DIRECTIONS FOR THIS TASK:
Reproduce the lines from the one bearing "The Blender Python script for this scene continues." through the one bearing "bet365(Vector((bA.x, bA.y - .165, zb_", inclusive. Copy them exactly; include no other line.

§ §

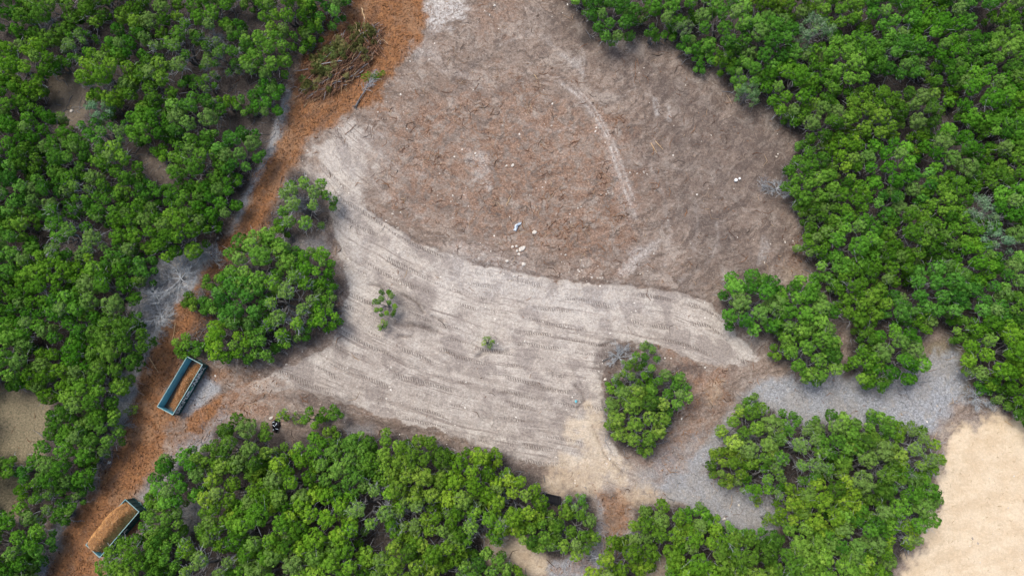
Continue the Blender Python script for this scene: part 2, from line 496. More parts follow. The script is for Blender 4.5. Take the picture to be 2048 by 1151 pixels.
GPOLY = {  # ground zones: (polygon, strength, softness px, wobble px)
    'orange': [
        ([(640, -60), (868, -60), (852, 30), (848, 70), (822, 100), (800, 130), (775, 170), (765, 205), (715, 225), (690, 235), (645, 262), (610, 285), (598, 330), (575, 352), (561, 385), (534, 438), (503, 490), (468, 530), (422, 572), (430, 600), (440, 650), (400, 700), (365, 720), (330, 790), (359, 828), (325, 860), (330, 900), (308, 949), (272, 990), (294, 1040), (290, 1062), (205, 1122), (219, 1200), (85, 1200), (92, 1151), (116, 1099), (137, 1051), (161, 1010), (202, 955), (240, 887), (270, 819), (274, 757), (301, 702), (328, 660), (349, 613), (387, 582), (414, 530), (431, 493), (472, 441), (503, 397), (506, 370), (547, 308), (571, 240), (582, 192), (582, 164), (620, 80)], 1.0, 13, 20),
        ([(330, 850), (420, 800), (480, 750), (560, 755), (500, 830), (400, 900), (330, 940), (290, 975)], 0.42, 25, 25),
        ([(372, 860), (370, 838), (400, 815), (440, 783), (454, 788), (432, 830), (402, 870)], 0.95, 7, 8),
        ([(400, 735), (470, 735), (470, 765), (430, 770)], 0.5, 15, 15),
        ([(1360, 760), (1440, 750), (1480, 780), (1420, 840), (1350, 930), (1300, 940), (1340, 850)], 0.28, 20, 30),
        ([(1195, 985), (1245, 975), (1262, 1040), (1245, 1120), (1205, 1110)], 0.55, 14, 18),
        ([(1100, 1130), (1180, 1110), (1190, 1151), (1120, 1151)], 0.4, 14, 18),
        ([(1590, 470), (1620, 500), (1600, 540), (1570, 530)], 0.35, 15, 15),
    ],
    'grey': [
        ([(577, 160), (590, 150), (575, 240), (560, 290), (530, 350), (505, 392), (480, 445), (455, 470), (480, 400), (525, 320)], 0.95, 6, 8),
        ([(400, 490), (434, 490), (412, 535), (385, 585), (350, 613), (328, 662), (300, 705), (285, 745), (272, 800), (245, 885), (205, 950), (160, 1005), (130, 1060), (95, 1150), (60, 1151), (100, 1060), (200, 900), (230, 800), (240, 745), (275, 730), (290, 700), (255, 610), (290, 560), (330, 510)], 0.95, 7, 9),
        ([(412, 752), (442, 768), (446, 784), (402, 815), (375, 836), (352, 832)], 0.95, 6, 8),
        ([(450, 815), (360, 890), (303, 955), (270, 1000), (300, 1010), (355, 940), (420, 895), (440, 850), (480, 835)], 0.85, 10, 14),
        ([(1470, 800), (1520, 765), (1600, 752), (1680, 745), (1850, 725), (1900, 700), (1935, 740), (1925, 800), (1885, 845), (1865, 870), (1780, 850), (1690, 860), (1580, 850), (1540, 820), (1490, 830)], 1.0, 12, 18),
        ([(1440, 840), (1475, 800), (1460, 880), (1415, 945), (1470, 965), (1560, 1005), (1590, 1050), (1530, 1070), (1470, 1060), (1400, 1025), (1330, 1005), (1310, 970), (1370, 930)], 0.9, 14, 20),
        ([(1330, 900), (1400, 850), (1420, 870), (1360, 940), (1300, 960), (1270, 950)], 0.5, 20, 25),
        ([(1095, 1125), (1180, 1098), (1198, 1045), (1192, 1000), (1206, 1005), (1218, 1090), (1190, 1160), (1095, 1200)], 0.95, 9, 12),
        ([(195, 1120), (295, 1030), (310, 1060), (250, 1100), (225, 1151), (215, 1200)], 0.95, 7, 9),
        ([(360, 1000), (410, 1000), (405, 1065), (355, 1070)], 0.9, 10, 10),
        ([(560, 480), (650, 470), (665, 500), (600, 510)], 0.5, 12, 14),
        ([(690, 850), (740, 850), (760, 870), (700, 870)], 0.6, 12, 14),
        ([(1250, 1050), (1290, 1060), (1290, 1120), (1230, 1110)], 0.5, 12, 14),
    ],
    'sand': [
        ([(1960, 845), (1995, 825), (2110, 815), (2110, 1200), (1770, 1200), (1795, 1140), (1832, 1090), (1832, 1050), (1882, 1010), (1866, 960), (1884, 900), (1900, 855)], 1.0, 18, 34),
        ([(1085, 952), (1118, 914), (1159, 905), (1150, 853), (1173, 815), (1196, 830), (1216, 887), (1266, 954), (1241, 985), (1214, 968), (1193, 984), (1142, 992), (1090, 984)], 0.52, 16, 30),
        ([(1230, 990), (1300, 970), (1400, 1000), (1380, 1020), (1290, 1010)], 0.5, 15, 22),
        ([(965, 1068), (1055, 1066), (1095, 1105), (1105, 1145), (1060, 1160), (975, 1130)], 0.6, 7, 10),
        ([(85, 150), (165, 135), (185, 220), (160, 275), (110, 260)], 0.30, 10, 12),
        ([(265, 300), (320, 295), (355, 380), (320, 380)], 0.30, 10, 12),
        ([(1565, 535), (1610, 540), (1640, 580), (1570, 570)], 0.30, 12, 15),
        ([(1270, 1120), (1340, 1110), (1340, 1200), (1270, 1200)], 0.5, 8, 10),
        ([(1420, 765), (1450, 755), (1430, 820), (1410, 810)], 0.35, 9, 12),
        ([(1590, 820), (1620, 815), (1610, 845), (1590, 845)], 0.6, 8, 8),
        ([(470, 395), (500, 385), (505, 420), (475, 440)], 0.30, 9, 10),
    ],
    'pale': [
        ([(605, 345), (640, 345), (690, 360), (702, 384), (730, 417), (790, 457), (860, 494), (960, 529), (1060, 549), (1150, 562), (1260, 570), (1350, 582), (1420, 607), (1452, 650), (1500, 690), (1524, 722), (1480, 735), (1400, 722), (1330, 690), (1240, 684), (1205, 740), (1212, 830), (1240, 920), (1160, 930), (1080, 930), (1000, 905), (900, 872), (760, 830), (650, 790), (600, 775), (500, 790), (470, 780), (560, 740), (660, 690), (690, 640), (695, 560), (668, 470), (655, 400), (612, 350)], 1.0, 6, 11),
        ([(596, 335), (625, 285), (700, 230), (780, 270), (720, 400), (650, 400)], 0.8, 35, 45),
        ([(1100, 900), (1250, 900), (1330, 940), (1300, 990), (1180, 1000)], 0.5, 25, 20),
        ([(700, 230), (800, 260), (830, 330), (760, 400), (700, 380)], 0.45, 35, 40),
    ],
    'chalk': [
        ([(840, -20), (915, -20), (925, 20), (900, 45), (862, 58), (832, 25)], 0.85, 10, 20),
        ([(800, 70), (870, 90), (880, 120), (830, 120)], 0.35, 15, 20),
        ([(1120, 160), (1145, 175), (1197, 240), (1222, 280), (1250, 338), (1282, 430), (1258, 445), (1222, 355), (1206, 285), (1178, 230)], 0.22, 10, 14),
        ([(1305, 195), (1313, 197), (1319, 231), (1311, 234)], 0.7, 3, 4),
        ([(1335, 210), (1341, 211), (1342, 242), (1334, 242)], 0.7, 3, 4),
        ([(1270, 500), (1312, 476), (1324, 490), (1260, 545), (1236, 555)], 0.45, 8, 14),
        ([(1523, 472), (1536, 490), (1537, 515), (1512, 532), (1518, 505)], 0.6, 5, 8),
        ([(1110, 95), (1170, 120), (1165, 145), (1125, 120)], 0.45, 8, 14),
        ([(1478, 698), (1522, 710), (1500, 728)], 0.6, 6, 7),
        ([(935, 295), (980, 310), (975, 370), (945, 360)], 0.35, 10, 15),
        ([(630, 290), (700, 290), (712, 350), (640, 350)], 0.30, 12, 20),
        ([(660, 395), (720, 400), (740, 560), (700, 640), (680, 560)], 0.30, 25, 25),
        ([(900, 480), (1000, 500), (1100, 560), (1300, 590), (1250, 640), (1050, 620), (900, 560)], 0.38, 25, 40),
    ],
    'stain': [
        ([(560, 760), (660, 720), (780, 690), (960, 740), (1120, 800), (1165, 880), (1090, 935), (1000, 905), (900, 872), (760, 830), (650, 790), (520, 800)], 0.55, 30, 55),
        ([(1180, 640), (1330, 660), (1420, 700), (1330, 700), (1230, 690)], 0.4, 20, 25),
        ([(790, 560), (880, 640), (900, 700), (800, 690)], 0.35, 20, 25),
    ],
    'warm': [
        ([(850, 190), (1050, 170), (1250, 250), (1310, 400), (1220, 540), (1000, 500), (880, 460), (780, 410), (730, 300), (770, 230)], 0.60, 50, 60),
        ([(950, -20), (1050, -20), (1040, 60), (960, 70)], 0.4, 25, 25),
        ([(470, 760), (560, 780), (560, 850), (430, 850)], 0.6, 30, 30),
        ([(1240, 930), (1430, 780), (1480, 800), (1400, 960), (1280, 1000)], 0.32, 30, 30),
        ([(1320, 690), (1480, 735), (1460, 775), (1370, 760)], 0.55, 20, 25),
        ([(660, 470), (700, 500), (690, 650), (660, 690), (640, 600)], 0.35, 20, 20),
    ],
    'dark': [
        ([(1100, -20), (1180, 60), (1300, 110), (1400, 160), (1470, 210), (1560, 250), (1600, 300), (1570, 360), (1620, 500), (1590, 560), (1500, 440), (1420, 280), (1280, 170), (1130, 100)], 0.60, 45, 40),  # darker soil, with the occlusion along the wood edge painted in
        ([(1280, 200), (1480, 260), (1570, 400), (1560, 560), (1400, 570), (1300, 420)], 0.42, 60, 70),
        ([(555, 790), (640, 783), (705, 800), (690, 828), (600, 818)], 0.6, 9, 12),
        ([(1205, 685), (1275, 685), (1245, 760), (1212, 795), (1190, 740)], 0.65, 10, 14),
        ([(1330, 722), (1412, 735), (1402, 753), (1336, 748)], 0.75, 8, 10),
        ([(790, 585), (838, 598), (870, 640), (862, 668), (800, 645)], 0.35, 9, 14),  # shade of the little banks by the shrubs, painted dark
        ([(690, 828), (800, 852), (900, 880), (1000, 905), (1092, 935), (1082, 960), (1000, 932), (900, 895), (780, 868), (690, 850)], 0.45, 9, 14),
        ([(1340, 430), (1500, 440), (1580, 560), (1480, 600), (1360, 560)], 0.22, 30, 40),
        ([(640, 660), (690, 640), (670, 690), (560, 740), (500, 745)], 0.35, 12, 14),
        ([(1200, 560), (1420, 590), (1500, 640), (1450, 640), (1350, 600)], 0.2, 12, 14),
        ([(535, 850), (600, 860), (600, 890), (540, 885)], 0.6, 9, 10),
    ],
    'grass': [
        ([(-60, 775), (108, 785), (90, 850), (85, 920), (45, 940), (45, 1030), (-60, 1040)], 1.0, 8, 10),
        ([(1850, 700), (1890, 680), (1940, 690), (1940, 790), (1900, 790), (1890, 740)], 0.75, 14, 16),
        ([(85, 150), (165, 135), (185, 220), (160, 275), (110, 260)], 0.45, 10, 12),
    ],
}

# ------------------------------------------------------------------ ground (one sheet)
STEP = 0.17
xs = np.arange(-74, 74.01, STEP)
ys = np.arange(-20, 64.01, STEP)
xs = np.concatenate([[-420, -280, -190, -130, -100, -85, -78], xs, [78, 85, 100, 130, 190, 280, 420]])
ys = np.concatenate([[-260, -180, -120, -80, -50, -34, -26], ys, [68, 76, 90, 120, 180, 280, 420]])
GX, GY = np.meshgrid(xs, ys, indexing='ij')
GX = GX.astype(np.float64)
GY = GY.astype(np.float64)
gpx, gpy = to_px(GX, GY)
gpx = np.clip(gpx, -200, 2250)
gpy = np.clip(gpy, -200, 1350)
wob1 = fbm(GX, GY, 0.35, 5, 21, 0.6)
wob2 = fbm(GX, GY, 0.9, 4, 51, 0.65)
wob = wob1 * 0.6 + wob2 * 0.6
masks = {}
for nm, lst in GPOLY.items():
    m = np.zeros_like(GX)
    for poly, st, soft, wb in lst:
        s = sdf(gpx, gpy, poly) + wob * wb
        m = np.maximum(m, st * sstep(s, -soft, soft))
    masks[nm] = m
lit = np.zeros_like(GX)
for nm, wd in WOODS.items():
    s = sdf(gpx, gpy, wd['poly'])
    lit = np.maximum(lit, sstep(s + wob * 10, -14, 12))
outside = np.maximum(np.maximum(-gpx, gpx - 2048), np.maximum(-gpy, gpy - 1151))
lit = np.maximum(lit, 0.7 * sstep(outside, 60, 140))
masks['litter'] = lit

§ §

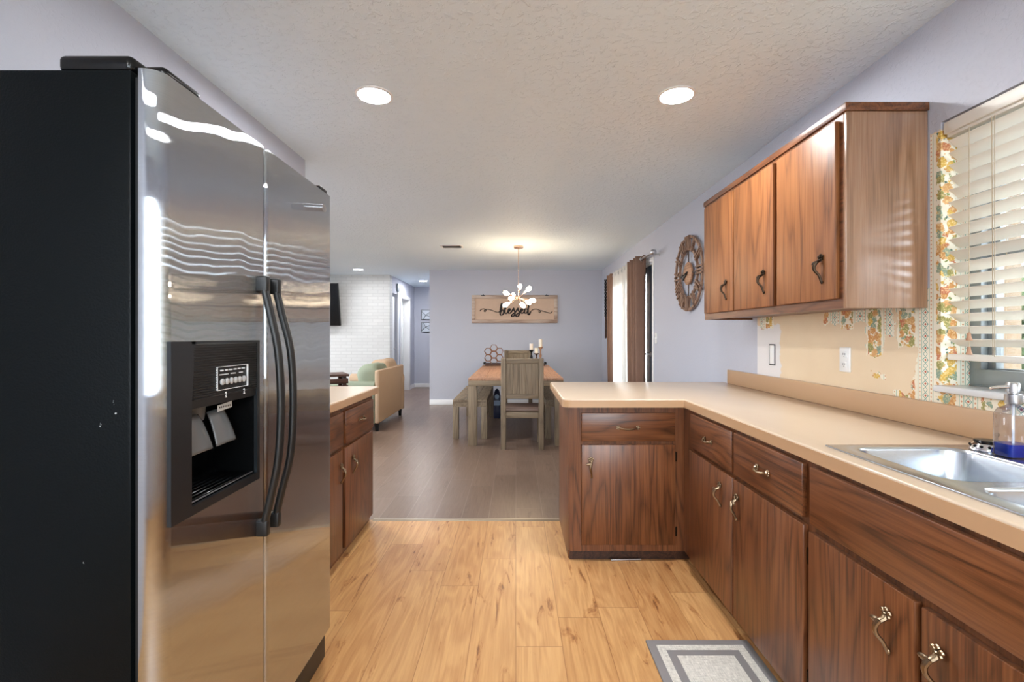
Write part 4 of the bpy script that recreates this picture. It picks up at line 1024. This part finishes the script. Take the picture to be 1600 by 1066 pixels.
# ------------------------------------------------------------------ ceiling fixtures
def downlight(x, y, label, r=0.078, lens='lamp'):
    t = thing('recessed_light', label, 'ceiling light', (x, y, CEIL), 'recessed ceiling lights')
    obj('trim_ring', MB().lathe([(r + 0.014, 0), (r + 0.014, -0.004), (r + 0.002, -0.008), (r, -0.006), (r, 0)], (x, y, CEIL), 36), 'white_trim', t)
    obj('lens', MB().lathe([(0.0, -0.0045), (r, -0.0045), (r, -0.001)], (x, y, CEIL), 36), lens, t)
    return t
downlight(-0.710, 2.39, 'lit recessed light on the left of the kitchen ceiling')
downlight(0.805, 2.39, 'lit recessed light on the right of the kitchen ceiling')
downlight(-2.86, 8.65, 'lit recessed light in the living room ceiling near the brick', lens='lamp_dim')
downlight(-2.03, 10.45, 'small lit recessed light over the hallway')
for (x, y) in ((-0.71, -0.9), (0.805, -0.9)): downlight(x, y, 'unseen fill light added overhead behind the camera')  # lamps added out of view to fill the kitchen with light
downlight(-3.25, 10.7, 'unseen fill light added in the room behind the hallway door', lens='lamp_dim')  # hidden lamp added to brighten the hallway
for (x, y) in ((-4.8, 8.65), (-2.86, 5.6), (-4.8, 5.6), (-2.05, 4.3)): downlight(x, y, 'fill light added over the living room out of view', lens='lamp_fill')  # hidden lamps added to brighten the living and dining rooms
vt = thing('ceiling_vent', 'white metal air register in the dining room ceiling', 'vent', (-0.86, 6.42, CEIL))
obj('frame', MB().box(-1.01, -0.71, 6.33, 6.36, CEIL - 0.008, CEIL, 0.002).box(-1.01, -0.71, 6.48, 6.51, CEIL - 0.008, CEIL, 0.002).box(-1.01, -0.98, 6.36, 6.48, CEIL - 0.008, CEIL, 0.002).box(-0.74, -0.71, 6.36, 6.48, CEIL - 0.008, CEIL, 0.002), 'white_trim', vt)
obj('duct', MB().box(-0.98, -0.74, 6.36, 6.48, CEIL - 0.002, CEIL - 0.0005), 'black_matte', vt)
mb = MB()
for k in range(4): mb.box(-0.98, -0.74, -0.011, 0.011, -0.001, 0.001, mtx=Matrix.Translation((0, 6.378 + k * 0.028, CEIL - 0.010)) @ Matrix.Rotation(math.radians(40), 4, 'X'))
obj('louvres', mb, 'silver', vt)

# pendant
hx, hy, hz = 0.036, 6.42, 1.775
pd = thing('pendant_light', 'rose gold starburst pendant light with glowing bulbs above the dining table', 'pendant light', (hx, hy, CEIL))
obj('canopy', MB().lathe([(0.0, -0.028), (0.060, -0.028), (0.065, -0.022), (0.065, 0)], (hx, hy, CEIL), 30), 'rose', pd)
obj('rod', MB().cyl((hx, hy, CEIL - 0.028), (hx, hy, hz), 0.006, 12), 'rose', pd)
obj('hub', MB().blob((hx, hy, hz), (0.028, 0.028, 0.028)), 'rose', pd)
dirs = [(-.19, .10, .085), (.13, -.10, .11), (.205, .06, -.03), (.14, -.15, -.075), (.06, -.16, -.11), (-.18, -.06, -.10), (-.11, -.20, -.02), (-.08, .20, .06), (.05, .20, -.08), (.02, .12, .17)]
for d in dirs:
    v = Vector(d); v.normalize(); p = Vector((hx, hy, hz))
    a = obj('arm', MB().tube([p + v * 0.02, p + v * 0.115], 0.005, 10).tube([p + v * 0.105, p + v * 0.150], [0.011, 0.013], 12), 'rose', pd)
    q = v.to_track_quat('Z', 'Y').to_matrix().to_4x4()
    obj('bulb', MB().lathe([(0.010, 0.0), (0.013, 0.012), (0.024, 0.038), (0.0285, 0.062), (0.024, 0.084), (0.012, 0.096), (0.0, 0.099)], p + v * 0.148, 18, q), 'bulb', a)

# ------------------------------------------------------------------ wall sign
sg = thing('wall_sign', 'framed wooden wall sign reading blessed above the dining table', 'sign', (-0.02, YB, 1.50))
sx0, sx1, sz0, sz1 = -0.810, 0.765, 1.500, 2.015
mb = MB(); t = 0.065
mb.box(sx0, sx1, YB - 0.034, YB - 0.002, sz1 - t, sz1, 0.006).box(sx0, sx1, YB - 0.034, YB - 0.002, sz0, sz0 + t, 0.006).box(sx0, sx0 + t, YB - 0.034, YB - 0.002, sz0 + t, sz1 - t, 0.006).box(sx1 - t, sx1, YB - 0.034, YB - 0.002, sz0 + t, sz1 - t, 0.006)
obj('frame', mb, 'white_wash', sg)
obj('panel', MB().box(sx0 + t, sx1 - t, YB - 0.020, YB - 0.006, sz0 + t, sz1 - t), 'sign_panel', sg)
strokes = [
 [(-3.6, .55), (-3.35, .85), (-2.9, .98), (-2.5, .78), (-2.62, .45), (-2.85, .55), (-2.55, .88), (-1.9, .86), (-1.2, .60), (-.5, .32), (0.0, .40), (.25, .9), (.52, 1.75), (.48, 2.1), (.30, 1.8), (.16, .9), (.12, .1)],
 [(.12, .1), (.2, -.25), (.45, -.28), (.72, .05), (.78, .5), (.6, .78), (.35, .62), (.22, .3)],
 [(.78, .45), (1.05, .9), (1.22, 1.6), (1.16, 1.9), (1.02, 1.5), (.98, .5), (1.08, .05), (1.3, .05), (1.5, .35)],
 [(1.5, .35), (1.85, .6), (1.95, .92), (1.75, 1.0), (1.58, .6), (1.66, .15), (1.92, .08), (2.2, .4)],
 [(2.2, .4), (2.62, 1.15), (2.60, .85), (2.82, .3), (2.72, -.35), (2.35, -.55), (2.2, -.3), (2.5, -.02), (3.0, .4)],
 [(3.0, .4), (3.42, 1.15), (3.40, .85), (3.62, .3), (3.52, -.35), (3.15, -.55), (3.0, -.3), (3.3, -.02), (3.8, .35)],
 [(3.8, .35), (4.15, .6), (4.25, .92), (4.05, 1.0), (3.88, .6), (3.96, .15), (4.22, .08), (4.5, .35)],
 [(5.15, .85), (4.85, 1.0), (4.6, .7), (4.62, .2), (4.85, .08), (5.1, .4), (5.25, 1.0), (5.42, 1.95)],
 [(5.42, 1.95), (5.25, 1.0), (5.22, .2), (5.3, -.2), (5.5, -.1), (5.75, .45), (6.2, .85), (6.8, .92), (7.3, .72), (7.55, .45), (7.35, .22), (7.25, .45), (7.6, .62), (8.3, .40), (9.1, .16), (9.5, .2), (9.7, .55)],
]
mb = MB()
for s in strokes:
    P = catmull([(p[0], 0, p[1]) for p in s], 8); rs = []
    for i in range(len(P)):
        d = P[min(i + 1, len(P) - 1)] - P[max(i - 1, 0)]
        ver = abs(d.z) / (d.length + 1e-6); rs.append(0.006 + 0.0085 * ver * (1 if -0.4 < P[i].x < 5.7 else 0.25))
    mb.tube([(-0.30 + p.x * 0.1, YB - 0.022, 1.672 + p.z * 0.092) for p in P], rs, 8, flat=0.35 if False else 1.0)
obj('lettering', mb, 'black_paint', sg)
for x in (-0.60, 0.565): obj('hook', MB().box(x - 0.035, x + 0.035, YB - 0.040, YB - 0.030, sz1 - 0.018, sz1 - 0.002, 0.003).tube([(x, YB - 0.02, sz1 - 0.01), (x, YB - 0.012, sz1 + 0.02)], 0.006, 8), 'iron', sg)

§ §

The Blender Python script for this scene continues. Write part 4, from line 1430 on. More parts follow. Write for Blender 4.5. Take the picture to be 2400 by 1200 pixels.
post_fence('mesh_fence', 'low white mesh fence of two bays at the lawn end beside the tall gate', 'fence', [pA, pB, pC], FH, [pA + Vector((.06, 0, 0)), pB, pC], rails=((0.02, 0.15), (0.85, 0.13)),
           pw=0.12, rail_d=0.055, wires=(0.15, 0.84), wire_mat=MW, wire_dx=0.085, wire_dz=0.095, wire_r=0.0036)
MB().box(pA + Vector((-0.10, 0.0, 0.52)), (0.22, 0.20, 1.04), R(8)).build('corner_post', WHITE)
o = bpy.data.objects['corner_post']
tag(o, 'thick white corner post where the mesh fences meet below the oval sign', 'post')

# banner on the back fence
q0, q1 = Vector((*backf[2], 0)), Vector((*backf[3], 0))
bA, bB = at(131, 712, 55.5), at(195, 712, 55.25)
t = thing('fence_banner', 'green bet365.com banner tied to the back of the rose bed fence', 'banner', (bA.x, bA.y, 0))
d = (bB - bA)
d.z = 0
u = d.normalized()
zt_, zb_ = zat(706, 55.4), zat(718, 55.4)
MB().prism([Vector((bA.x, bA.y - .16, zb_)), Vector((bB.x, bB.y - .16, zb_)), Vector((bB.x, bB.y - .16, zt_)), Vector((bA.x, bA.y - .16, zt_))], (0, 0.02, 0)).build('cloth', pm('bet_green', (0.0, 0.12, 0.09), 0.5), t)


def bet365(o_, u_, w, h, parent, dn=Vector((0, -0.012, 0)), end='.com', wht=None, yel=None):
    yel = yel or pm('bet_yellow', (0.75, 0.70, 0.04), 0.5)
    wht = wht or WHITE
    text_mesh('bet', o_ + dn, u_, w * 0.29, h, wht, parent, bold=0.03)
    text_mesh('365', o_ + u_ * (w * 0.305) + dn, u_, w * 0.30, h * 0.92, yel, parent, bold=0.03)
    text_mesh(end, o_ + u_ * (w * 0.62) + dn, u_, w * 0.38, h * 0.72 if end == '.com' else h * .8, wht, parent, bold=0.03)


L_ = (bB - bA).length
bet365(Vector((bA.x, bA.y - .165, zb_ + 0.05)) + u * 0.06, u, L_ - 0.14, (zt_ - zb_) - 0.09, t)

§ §

FINAL RESULT:
The Blender Python script for this scene continues. Write part 4, from line 1430 on. More parts follow. Write for Blender 4.5. Take the picture to be 2400 by 1200 pixels.
post_fence('mesh_fence', 'low white mesh fence of two bays at the lawn end beside the tall gate', 'fence', [pA, pB, pC], FH, [pA + Vector((.06, 0, 0)), pB, pC], rails=((0.02, 0.15), (0.85, 0.13)),
           pw=0.12, rail_d=0.055, wires=(0.15, 0.84), wire_mat=MW, wire_dx=0.085, wire_dz=0.095, wire_r=0.0036)
MB().box(pA + Vector((-0.10, 0.0, 0.52)), (0.22, 0.20, 1.04), R(8)).build('corner_post', WHITE)
o = bpy.data.objects['corner_post']
tag(o, 'thick white corner post where the mesh fences meet below the oval sign', 'post')

# banner on the back fence
q0, q1 = Vector((*backf[2], 0)), Vector((*backf[3], 0))
bA, bB = at(131, 712, 55.5), at(195, 712, 55.25)
t = thing('fence_banner', 'green bet365.com banner tied to the back of the rose bed fence', 'banner', (bA.x, bA.y, 0))
d = (bB - bA)
d.z = 0
u = d.normalized()
zt_, zb_ = zat(706, 55.4), zat(718, 55.4)
MB().prism([Vector((bA.x, bA.y - .16, zb_)), Vector((bB.x, bB.y - .16, zb_)), Vector((bB.x, bB.y - .16, zt_)), Vector((bA.x, bA.y - .16, zt_))], (0, 0.02, 0)).build('cloth', pm('bet_green', (0.0, 0.12, 0.09), 0.5), t)


def bet365(o_, u_, w, h, parent, dn=Vector((0, -0.012, 0)), end='.com', wht=None, yel=None):
    yel = yel or pm('bet_yellow', (0.75, 0.70, 0.04), 0.5)
    wht = wht or WHITE
    text_mesh('bet', o_ + dn, u_, w * 0.29, h, wht, parent, bold=0.03)
    text_mesh('365', o_ + u_ * (w * 0.305) + dn, u_, w * 0.30, h * 0.92, yel, parent, bold=0.03)
    text_mesh(end, o_ + u_ * (w * 0.62) + dn, u_, w * 0.38, h * 0.72 if end == '.com' else h * .8, wht, parent, bold=0.03)


L_ = (bB - bA).length
bet365(Vector((bA.x, bA.y - .165, zb_ + 0.05)) + u * 0.06, u, L_ - 0.14, (zt_ - zb_) - 0.09, t)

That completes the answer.